It’s not just technology that makes China a prime cyber adversary of the U.S., it’s people power resources as well.
Indeed, China commands a staggering 50:1 advantage over the Federal Bureau of Investigation (FBI) in terms of the number of its hackers vs. U.S. cyber agents, the agency’s director, Christopher Wray, told a congressional committee last week.
China Tops Hacker Adversaries, Wray Testifies
China has “a bigger hacking program than every other major nation combined and have stolen more of our personal and corporate data than all other nations — big or small — combined,” Wray told members of the U.S. House of Representatives Appropriations Committee's Subcommittee on Commerce, Justice, Science, and Related Agencies, in a budgetary briefing.
As Wray testified:
"To give you a sense of what we're up against: If each one of the FBI's cyber agents and intel analysts focused exclusively on the China threat — on nothing but China — Chinese hackers would still outnumber FBI cyber personnel by at least 50 to 1."
Wray figures the FBI needs nearly 200 more cyber positions and roughly $63 million more to expand its cybercrime fighting efforts, he said.
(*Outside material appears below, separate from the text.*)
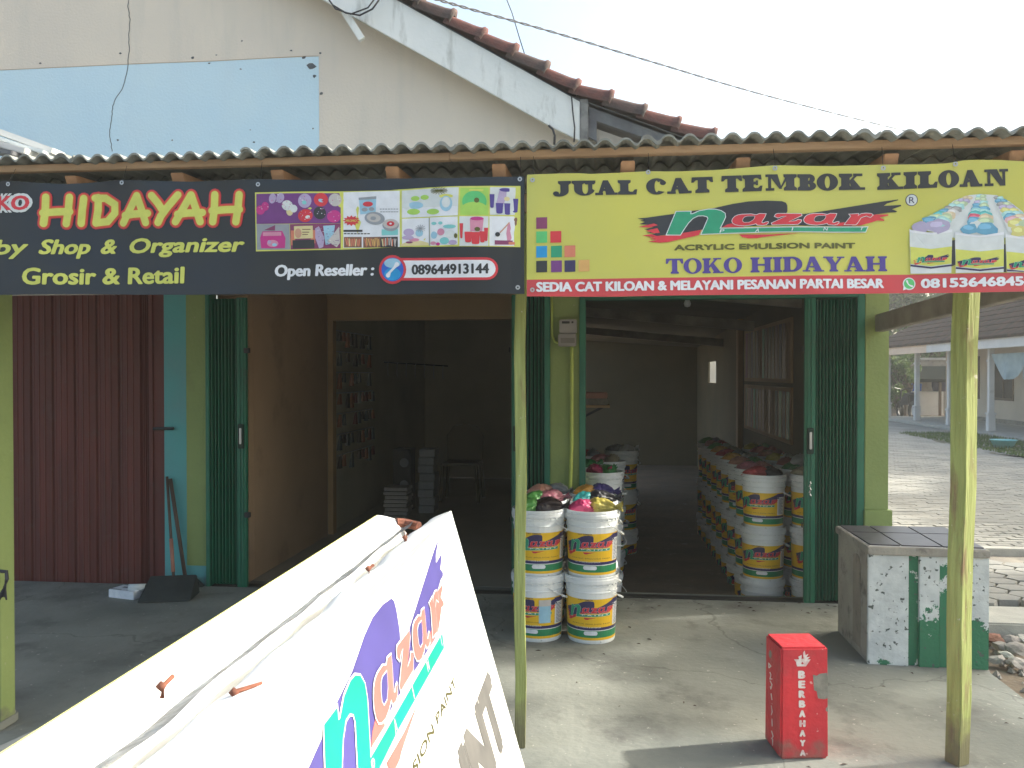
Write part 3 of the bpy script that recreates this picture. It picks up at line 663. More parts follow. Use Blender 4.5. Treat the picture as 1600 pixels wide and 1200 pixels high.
for y, d in ((7.4, 0), (9.6, -.05), (12.0, -.13)):
    cb = B(); za, zb = 2.50-.04*(y-5.8)-.0, 2.36-.04*(y-5.8); cb.hexa([(LR+.09,y,za-.16),(RX-.01,y,zb-.22),(RX-.01,y+.09,zb-.22),(LR+.09,y+.09,za-.16),(LR+.09,y,za-.06),(RX-.01,y,zb-.11),(RX-.01,y+.09,zb-.11),(LR+.09,y+.09,za-.06)])
    cb.build('ceiling_beam', 'pale_timber', shop)
# side verge beam of the bay beyond the column
cb = B(); cb.bar((1.80,5.60,1.83), (1.91,3.05,1.93), .06, .11); cb.build('side_beam', 'pale_timber', shop, bev=.004)

# ------------------------------------------------------------ canopy
can = thing('shop_canopy', 'corrugated grey sheet canopy on sawn rafters and lime green posts over the porch', 'canopy', (-.3, 3.3, 0))
def cz(y): return 2.312+.05*(y-2.97)
PITCH_ = .0735
def sheet(x0, nw, y0, y1, dz, rot=0.0):
    b = B(); nx = nw*8+1; ys = [y0, (y0+y1)/2, y1]; V = []
    for t_ in (0, .0075):
        for y in ys:
            for i in range(nx):
                x = x0+i*PITCH_/8; a = 2*math.pi*x/PITCH_
                V.append((x, y, cz(y)+.0118*(math.sin(a)+.18*math.sin(2*a+1.57)) + t_+dz+rot*(x-x0)))
    N_ = nx*3
    F = [(j*nx+i, j*nx+i+1, (j+1)*nx+i+1, (j+1)*nx+i) for j in range(2) for i in range(nx-1)]
    F += [(a+N_, b_+N_, c+N_, d+N_) for a, b_, c, d in F]
    F += [(i, i+1, i+1+N_, i+N_) for i in range(nx-1)] + [(2*nx+i, 2*nx+i+1, 2*nx+i+1+N_, 2*nx+i+N_) for i in range(nx-1)]
    F += [(0, nx, nx+N_, N_), (nx, 2*nx, 2*nx+N_, nx+N_), (nx-1, 2*nx-1, 2*nx-1+N_, nx-1+N_), (2*nx-1, 3*nx-1, 3*nx-1+N_, 2*nx-1+N_)]
    b.add(V, F); b.build('roof_sheet', 'fibre_sheet', can, smooth=False)
x = -5.0; i = 0
while x < 1.9:
    nw = 10 if x < 1.3 else 6
    d = .007*(i % 2)
    sheet(x, nw+1, 2.97+rr.uniform(-.010,.010), 3.75, d+.006, 0); sheet(x-.02, nw+1, 3.37+rr.uniform(-.01,.01), 5.655, d-.004)
    x += nw*PITCH_; i += 1
sheet(1.46, 8, 2.965, 3.8, .030)
DY = -.15; DZ = -.026; b = B(); b.hexa([(-5.0,3.18,2.314),(-.55,3.18,2.316),(-.55,3.215,2.316),(-5.0,3.215,2.314),(-5.0,3.18,2.345),(-.55,3.18,2.349),(-.55,3.215,2.349),(-5.0,3.215,2.345)]); b.v = [(x_, y_+DY, (z_+DZ if z_ > 2.33 else z_+DZ+.006)-.006) for x_, y_, z_ in b.v]; b.build('purlin', 'timber', can, bev=.002)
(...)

The cash infusion will go to “ensuring the FBI remains the world’s premier cyber investigative agency,” he said.
According to Wray, the FBI intends to:
"...model cyber squads, each tackling multiple threats in more field offices – placing investigators, analysts and other key professionals close to the victims that need us and by providing our workforce with critical cutting-edge training."
The additional funds would also go towards giving cyber investigators the resources needed to ferret out new ransomware variants and threats from cyberattackers and nation-state sponsored hacking groups from Russia, North Korea and Iran in addition to China. The FBI is currently investigating more than 100 “ransomware variants” with “scores of victims” for each. More field offices are needed for agents to be closer to where cybercrime occurs, Wray said.
Cyber Adversaries Build Pressure on Nations
The disclosure came as the U.S. and other countries are facing immense cyber threats, particularly from China, but also from Russia. Here are a few recent examples:
- The China-backed Winnti Group (APT 41, Wicked Panda or Barium) has been siphoning troves of intellectual property and other data from dozens of manufacturers in North America, Europe and Asia across multiple critical industries over an extended period of time.
- An ongoing cyber espionage campaign to infiltrate major telecommunications carriers in Southeast Asia is likely tied to the Chinese government.
- The U.S. and several allies blamed hackers associated with China’s government for the Microsoft Exchange Server cyberattack and email hack. The hack, first reported in Q1 of 2021, impacted thousands of on-premises email customers, small businesses, enterprises and government organizations worldwide.
- A Chinese connected cybercrime crew known as APT41 was engaged in a large-scale disinformation campaign dubbed Dragonbridge to negatively influence the 2020 U.S. midterm elections by using a wide variety of tactics.